Let $T \in F^{n \times n}$ , $F$ be a field
Let $U_1, U_2 \in F^{n \times n}$ be randomly chosen by user 1 resp. user 2.
user1 sends $U_1\cdot T$ to user2 , user2 sends $T\cdot U_2$ to user1 .
Both are now able to compute the secret key $K=U_1\cdot T\cdot U_2$ .
Exercise: Compute $K$ in polynomial time (in the size of the matrix ring) or prove that the protocol is secure!
My tries:
Computing the inverse is a polynomial thing, at least in $n$. Gauss elimination does it in $O(n^3)$ But what's the difference to polynomial time "in size of the matrix ring" ?

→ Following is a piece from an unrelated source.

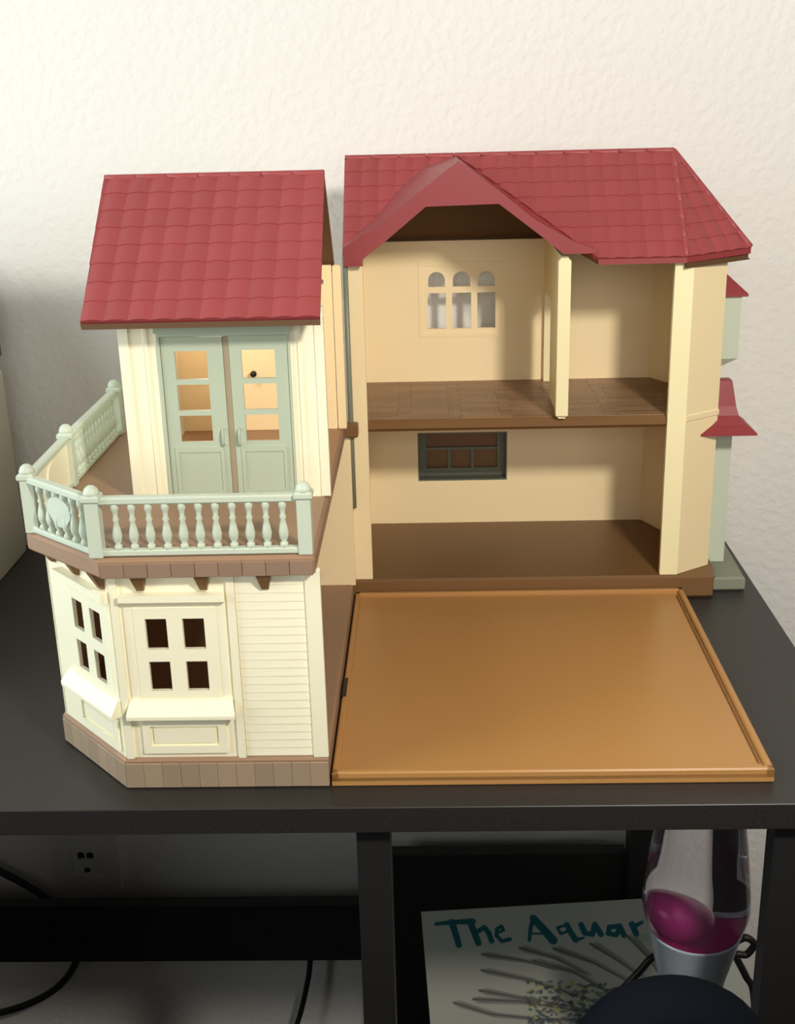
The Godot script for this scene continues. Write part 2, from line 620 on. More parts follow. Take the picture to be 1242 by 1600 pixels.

Well I can not compute $K$ by inverting $U_1\cdot T$ which has $T^{-1}\cdot U_1^{-1}$ as inverse. Then if I combine this one with any $T\cdot U_2$ or $U_2^{-1}\cdot T^{-1}$ I do not get a reasonable result. Well okay I can get
$U_2^{-1}\cdot T^{-1}\cdot U_1\cdot T$ but what does it help?
Does anyone of you see an ansatz? Would you prove the communication here to be secure and how would one do that?